SAT Scoring Changes; Bragging About Your Score to Become Markedly Harder

RIP the 2400-point SAT score: 2005 – 2016.

The College Board announced major revisions to the SAT today, the most surprising being that the essay is now optional. Anyone who graduated high school from around 2006 to the present wrote an essay in hand-crippling detail; very soon, that’ll be a thing of the past. High schoolers will also no longer penalized for incorrect answers—LAME—and the questioning is more “practical.”

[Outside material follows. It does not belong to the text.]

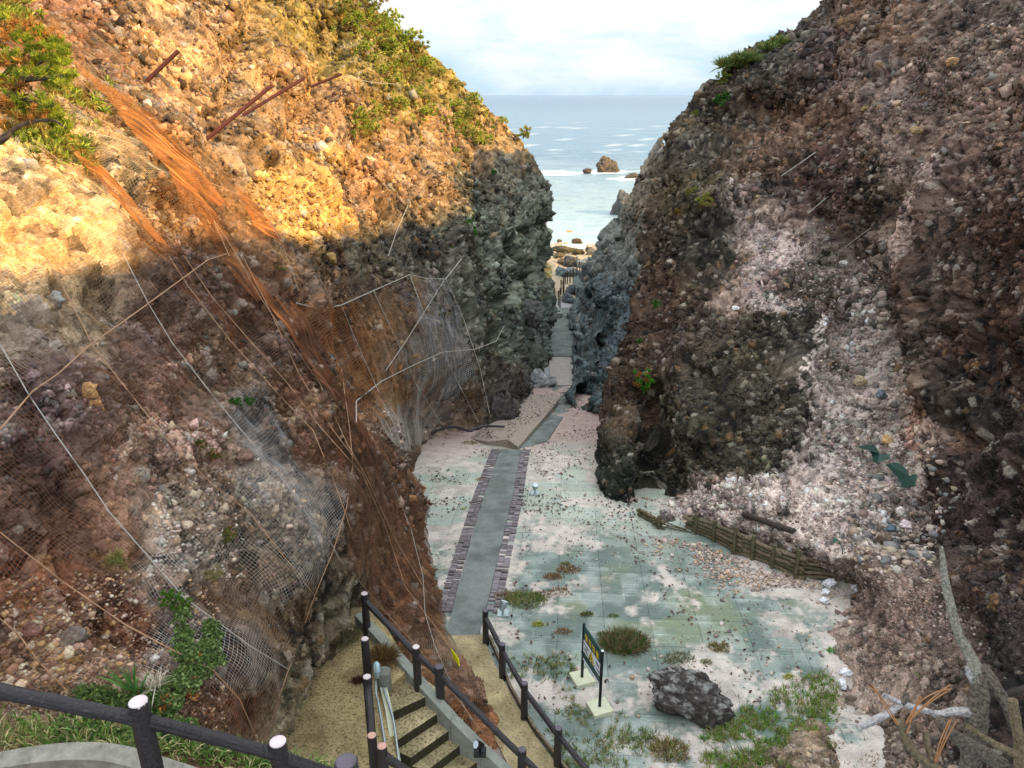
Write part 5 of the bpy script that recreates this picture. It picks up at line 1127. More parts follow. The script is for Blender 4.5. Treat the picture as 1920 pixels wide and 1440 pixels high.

Adios, too, to “SAT” words like “prevaricator” and “sagacious.” In an effort to better mimic the skills needed in the real world, the College Board is adding in truly meaningless and horrible corporate buzzwords like “synthesis.” From the AP:

One of the biggest changes is that the extra penalty for wrong answers, which discouraged guessing, will be eliminated. And some vocabulary words will be replaced with words such as “synthesis” and “empirical” that are used more widely in classrooms and in work settings.

“By changing the exam’s focus, we change the learning and work the SAT invites. Today, many students who are terrified they will be tested on lots of SAT words have one recourse: flashcards,” President David Coleman said. “Every educator knows flashcards are not the best way to build real word knowledge, but when the SAT rolls around they become the royal road. Students stop reading and start flipping.”

The changes will roll out in 2016, so this year’s ninth graders will be the first to take it their junior year. The youngsters will also be able to complete the test on their laptops, which I guess was inevitable, but DID YOU KNOW WE HAD TO WRITE A PARAGRAPH IN CURSIVE?

Kids these days and their penmanship. Get off my lawn.